Este guiño al spaghetti western no es meramente decorativo; representa el propio viaje de Tarantino como cineasta, quien ha bebido de diversas tradiciones cinematográficas para construir su estilo. Así como los directores italianos reinventaron el western clásico, Tarantino toma los géneros del pasado y los transforma, dotándolos de una modernidad única.
Uno de los temas centrales de Érase una vez en Hollywood es la redención, no solo a nivel personal sino también en cuanto a lo artístico. Tarantino imagina un mundo en el que los crímenes de la familia Manson nunca ocurren, y en el que Rick Dalton, con su glorioso enfrentamiento final contra los asesinos, puede salvar a Sharon Tate. Este final alternativo es un canto a la posibilidad de reescribir la historia a través del arte. Tarantino, consciente de la brutalidad que define muchos de sus filmes, opta aquí por un acto de redención final: el cine, en su capacidad de soñar, puede ofrecer segundas oportunidades, incluso cuando la realidad no las concede.

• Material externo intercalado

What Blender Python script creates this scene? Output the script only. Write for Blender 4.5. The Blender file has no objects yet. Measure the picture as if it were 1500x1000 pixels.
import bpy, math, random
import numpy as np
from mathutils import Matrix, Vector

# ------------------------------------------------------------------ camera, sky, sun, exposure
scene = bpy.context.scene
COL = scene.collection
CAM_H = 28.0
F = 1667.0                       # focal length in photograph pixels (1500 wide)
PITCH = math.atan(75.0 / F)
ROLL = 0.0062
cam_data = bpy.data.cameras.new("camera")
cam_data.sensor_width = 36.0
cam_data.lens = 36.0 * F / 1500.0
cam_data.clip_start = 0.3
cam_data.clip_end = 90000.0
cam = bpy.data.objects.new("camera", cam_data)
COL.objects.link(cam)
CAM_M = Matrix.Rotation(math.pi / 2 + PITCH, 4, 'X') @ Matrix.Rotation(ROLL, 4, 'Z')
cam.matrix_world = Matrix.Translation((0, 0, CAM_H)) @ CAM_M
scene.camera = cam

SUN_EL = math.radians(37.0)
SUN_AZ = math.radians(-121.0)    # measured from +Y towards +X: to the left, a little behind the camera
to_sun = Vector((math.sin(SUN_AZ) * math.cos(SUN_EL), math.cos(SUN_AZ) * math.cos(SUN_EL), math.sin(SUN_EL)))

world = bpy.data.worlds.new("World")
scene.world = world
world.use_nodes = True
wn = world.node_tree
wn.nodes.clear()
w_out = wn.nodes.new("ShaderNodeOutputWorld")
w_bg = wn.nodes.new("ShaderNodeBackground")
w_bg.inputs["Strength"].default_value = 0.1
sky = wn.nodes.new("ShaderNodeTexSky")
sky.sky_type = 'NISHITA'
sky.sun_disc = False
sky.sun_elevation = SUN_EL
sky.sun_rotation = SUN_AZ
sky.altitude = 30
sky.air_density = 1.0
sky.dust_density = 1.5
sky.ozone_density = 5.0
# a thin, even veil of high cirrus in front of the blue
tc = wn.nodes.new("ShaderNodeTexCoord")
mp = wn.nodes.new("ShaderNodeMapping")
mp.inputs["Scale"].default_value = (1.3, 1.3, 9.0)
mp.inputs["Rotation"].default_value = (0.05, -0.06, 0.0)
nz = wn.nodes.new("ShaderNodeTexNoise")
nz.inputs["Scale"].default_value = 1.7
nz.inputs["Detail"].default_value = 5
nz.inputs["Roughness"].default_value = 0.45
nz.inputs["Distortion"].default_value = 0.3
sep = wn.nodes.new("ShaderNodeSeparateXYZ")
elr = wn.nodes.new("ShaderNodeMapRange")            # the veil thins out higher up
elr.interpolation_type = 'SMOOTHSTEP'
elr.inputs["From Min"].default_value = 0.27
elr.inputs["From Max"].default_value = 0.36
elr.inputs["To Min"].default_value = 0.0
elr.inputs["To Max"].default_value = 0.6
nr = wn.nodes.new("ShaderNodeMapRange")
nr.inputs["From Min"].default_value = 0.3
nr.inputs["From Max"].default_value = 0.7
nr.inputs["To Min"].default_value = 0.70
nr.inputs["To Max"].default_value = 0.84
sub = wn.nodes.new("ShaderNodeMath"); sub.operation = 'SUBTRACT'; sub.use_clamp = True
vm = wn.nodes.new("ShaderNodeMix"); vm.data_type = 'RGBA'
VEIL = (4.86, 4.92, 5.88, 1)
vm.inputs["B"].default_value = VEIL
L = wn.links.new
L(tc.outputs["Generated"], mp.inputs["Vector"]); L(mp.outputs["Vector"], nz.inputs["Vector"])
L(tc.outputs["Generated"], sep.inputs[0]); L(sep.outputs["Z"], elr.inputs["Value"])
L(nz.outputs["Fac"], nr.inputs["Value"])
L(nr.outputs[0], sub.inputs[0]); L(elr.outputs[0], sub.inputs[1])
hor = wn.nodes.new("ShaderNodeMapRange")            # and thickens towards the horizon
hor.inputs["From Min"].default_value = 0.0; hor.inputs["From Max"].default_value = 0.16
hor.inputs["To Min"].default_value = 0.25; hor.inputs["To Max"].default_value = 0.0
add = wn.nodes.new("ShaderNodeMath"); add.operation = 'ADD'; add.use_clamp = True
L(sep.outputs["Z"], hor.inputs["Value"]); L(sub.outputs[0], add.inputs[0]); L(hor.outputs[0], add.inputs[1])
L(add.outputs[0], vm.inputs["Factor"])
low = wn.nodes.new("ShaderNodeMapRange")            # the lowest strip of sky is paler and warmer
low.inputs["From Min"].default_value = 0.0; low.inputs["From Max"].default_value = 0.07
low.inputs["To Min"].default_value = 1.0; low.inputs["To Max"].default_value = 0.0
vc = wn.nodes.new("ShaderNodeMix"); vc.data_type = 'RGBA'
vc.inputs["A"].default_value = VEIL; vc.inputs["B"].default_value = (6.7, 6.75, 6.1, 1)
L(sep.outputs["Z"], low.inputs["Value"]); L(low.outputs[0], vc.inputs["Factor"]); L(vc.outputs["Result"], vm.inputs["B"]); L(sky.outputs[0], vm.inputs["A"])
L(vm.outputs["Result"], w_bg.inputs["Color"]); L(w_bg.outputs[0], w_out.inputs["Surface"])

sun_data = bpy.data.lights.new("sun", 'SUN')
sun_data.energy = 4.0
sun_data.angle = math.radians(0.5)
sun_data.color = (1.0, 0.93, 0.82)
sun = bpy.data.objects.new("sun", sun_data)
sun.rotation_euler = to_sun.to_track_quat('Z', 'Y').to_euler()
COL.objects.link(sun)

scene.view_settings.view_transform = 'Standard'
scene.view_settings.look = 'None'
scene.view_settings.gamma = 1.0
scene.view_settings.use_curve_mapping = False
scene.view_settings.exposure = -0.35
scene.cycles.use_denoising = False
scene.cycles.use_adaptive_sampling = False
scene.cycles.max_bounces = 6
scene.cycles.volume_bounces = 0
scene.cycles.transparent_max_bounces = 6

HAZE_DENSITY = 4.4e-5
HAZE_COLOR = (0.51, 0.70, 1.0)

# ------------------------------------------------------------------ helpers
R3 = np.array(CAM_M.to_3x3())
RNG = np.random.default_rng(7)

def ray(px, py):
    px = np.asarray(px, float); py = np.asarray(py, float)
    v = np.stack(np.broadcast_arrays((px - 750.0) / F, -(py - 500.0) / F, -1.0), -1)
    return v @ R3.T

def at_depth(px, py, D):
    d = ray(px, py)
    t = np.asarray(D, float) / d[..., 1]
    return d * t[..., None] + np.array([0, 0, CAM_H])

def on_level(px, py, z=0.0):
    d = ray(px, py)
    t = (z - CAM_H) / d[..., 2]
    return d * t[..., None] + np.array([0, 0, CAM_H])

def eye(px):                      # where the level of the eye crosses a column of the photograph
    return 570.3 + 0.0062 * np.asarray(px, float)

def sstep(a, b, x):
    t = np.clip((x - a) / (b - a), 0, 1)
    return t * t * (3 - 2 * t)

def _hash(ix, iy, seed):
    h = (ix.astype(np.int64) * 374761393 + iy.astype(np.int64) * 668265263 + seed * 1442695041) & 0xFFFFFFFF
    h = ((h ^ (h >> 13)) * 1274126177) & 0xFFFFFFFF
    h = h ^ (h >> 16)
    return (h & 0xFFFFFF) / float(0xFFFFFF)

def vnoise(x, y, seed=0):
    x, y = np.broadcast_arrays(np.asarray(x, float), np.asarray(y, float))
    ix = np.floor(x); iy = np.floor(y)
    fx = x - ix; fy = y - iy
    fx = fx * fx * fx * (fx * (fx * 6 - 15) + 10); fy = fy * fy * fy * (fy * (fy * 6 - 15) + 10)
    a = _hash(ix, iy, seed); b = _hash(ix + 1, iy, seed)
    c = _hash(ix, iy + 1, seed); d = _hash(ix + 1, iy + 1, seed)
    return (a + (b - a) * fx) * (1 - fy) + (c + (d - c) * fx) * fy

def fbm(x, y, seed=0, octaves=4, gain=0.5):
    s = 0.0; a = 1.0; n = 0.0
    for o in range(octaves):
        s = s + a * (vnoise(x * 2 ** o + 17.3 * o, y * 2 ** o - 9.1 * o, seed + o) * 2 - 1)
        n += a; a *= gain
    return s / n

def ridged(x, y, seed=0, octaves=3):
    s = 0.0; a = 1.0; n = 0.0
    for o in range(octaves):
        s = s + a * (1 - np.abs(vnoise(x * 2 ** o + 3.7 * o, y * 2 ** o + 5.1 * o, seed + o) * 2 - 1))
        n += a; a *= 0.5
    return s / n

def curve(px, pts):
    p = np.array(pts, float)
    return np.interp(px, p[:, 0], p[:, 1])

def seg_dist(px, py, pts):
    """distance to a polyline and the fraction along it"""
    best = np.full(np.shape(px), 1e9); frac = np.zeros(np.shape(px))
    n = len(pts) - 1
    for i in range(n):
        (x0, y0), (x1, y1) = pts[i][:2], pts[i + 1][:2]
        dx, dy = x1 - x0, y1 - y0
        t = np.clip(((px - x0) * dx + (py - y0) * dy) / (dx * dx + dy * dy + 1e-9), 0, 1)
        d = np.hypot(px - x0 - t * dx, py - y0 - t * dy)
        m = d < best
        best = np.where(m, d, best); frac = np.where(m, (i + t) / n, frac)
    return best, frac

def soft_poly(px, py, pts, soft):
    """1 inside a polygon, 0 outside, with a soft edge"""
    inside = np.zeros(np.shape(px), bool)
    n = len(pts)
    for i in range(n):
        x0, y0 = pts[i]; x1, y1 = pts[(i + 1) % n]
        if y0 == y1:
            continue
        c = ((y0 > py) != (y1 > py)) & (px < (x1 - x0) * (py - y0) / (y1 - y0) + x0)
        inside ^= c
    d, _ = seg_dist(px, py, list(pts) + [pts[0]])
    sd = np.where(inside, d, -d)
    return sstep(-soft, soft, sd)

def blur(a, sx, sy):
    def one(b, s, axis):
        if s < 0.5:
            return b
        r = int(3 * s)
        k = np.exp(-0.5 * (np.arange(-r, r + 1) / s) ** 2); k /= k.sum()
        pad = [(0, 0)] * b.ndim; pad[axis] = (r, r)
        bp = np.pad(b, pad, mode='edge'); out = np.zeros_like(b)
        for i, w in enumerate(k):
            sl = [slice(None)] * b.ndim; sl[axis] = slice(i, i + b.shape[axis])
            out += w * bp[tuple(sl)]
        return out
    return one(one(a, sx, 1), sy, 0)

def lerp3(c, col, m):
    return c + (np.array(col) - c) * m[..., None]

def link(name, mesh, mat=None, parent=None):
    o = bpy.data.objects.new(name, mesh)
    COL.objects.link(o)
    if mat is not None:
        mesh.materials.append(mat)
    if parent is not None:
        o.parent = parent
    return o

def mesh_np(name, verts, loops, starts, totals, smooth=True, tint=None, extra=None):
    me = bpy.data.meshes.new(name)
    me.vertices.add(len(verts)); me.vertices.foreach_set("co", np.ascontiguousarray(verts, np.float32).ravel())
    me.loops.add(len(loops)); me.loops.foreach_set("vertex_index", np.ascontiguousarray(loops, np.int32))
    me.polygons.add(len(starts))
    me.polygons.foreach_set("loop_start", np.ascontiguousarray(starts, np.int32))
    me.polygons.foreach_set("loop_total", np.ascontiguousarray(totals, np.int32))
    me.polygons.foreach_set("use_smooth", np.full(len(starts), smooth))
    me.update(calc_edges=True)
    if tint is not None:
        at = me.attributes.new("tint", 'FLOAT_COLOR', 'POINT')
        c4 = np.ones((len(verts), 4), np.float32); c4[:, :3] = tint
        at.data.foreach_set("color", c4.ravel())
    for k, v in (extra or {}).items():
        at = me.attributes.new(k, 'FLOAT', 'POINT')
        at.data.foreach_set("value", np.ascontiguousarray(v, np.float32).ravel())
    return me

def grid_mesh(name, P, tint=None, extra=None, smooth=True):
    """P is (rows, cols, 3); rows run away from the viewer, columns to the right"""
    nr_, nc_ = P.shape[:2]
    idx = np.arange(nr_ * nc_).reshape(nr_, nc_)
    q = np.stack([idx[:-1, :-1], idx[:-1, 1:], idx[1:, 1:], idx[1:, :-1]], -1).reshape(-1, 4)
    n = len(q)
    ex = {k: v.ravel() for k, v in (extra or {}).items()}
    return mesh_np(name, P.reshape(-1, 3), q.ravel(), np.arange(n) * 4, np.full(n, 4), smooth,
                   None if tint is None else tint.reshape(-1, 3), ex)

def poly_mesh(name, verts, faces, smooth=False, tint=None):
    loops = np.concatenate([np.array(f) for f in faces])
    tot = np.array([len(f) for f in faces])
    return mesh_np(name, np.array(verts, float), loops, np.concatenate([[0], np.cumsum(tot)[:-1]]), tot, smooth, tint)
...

Con Érase una vez en Hollywood, Quentin Tarantino ha entregado una de las más completas y bellas cartas de amor al séptimo arte jamás concebidas. Una obra que reflexiona sobre el fin de una era y una celebración del poder inmortal del cine para evocar, recrear y sanar. Al igual que Cinema Paradiso de Giuseppe Tornatore o La noche americana de François Truffaut, esta película es un monumento atemporal a la magia del cine manufacturado, un espacio donde las tragedias pueden reescribirse y donde las estrellas, aunque se apaguen, brillan para siempre en la pantalla. Dicho esto, solo podemos dar las gracias al de Knoxville.